In the first separation step silica sand is separated by a high power magnetic drum from the magnetic particles. The silica sand can be reused directly in the sand circuit. The magnetic particles pass through the next three steps of the plant, where the chromite sand is refined. During this process step subversive elements like exothermic riser material are eliminated to a large extent from the sand. This procedure makes an important contribution to the amelioration of the casting’s surface. Unique G-U-T separation technology allows for maximum purity of the separated sand in combination with removal of degenerated chromite, which can cause surface defects if they remain in the sand system. G-U-T have installed 60 of these plants worldwide

“It will also involve the investment in more Fanuc robots for the actual fettling, measuring of the individual blocks and loading/off-loading of blocks in the machining department. Again Robotic Innovations are very involved in defining the parameters to make processing and data collection optimal.”

Safety, environment and infrastructure
“Safety, environment and infrastructure development are also areas that you cannot neglect when embarking on a programme such as ours.”

“We have upgraded all fire suppression systems but more importantly we now have our own 15-man fire-fighting team onsite, trained by the local fire department. All employees have also gone through safety training and will continue to do so.”

“Every single person, employee, supplier or visitor is now tested for alcohol before entering the facility and remarkably we have seen a 60% drop in human related accidents in the foundry since introducing the system.
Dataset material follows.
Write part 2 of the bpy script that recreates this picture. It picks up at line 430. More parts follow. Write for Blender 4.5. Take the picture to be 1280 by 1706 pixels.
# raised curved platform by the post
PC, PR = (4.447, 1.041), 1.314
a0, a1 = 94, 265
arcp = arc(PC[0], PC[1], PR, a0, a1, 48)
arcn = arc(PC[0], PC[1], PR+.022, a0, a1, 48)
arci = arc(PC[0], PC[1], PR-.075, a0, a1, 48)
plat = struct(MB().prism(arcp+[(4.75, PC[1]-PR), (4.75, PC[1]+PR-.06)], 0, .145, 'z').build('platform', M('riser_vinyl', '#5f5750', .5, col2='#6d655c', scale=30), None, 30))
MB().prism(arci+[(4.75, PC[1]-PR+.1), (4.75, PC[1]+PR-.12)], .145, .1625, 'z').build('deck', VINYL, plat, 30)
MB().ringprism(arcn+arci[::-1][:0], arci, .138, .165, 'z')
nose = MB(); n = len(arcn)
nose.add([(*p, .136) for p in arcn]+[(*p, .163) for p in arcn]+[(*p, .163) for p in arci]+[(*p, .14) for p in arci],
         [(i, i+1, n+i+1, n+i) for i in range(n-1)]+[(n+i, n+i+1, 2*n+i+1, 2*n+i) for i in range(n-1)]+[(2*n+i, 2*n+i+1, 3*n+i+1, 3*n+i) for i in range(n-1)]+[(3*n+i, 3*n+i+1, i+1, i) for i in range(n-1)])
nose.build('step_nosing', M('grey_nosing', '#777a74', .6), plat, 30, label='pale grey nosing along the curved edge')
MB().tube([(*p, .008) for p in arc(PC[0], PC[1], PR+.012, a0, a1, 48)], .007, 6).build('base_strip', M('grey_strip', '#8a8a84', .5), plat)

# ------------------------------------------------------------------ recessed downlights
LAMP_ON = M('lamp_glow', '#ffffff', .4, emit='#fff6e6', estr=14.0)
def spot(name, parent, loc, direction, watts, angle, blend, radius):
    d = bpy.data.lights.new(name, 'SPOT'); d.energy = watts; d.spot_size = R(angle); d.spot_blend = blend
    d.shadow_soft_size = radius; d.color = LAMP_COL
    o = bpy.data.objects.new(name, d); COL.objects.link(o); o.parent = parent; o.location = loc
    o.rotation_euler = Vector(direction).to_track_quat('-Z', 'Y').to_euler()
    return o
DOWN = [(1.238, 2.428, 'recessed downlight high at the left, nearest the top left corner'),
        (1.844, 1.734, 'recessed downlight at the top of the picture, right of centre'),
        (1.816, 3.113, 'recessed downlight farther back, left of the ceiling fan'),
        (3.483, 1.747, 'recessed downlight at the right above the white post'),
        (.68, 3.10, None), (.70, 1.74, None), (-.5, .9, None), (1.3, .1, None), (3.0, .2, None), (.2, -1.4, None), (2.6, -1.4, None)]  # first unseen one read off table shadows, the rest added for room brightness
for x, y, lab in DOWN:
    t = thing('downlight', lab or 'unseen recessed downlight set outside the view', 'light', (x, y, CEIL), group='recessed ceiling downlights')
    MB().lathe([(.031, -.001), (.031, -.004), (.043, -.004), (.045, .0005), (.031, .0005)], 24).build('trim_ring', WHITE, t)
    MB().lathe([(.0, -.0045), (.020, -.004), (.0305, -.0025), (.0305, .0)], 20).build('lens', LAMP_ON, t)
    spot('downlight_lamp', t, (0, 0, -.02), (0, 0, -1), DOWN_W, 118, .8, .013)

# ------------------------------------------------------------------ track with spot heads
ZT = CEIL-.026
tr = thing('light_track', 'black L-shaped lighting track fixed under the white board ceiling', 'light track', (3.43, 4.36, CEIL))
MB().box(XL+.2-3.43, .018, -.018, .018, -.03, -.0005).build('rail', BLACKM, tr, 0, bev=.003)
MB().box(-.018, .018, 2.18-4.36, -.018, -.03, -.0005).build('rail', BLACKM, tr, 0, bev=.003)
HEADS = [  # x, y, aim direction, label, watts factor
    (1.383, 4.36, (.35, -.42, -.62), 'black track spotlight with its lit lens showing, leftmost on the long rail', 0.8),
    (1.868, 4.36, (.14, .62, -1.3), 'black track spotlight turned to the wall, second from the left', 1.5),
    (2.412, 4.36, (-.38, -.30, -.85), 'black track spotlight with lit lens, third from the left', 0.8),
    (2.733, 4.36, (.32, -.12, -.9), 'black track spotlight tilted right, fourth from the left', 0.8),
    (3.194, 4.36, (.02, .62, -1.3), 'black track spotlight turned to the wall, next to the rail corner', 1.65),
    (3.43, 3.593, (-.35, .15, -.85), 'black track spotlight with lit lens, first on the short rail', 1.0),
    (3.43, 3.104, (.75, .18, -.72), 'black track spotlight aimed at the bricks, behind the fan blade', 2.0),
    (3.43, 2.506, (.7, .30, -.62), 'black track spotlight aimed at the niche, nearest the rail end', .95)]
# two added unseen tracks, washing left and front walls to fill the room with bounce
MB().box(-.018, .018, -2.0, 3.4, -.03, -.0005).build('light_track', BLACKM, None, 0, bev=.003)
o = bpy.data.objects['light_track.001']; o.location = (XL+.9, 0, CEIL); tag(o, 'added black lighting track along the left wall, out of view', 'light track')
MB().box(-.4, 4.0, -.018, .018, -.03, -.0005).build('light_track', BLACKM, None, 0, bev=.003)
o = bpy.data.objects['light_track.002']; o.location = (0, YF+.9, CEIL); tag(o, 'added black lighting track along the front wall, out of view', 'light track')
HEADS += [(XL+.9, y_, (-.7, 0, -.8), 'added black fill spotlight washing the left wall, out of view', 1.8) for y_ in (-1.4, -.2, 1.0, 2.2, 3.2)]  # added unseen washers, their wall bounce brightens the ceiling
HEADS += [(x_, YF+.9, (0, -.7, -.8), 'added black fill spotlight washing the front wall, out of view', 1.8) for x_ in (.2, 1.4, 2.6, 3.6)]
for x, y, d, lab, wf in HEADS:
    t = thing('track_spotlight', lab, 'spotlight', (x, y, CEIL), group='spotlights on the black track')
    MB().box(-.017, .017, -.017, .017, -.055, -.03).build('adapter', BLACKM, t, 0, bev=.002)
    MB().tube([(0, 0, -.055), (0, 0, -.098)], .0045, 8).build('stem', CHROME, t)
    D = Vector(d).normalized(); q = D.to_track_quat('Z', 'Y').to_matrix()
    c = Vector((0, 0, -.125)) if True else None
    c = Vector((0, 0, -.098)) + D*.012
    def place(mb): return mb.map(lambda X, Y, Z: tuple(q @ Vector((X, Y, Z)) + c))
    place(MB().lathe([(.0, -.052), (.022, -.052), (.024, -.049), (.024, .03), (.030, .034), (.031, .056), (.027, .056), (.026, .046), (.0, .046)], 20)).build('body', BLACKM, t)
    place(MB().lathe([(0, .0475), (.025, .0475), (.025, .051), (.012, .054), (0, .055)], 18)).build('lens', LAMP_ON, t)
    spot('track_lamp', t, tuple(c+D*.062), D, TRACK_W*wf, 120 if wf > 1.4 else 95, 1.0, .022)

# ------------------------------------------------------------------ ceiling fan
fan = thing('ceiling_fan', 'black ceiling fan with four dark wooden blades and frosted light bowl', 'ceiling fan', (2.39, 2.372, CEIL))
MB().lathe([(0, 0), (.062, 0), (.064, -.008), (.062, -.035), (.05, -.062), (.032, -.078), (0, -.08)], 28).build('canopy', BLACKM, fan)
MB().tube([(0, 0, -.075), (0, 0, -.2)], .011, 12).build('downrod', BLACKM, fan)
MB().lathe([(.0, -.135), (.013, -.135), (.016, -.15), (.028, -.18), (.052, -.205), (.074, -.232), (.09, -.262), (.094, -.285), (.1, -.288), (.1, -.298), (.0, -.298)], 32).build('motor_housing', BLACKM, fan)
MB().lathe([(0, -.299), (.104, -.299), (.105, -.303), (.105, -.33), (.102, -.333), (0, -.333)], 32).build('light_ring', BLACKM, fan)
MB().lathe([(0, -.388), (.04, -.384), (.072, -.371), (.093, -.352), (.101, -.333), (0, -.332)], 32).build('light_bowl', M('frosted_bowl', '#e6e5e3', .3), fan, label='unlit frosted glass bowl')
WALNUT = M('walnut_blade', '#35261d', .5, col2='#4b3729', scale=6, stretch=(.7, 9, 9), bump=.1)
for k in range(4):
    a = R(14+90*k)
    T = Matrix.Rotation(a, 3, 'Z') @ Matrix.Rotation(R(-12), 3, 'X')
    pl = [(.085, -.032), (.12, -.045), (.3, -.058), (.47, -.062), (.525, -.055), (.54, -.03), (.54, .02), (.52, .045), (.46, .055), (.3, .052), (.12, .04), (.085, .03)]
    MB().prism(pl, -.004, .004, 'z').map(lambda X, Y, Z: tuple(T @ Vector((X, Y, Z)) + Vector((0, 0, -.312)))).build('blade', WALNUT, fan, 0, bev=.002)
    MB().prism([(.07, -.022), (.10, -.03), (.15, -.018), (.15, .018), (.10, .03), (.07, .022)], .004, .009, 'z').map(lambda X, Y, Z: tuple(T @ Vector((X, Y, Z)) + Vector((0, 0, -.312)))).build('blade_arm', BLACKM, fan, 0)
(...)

We have also recently become a non-smoking facility.”

During the latter half of 2017, Atlantis Foundries installed an off-loading robot at the shotblast machine. In addition to off-loading, the robot will use the spare cycle time to perform fettling of the front and rear face of the casting

In 2016 Atlantis Foundries installed a new fluidised bed sand drier

“We fall into the Western Cape, an area that has been experiencing severe water shortages.
We have spent over R3 million on reducing our water usage in all areas of the plant, including the Business Park. Today our water consumption is only 30% of our pre-drought usage. Atlantis Foundries has applied for a water use license and plans to install boreholes and a reverse osmosis plant to enable Atlantis Foundries to go ‘off-the-grid’ and reduce the burden on the municipal water supply.”

Future developments
“Although the core of all our improvements and investments has been to optimise our manufacturing process and reduce costs whilst doing so, ultimately leading to a reduction in scrap and an improvement in quality, we also have in mind plans to increase our capacity and diversify into other cast components.”

“Whilst Daimler AG is our largest customer and will most likely remain so going forward, we are too reliant on a single customer scenario. We are now regarded as a benchmark foundry by Daimler AG. However, we still need to increase our business with customers whom we previously manufactured products for and also secure new ones. The truck market generally goes through a seven year cycle and this cycle has just reached the bottom and we are starting to see movement in the US and Europe. Big trucks follow this same cycle, which is where we currently play.”

Engine blocks moving through the foundry

Engine blocks ready for export

“In 2015 we cast 79 000 tons of metal and this reduced to 65 000 tons in the 2016/17 period due the decline in the market. We forecast that we will see a slight increase in 2018, up to 67 000 tons but we are planning to increase our capacity for the new demand cycle that has started.”

“When we embarked on this voyage of discovery to become a Smart Foundry, we did not realise how exciting it would be with all the learning curves and possibilities that are involved. We are not saying that we are pioneers in our industry but we now know plenty more than most when it comes to large data collection, how you can use it, artificial intelligence, simulation and automation,” concluded du Plessis.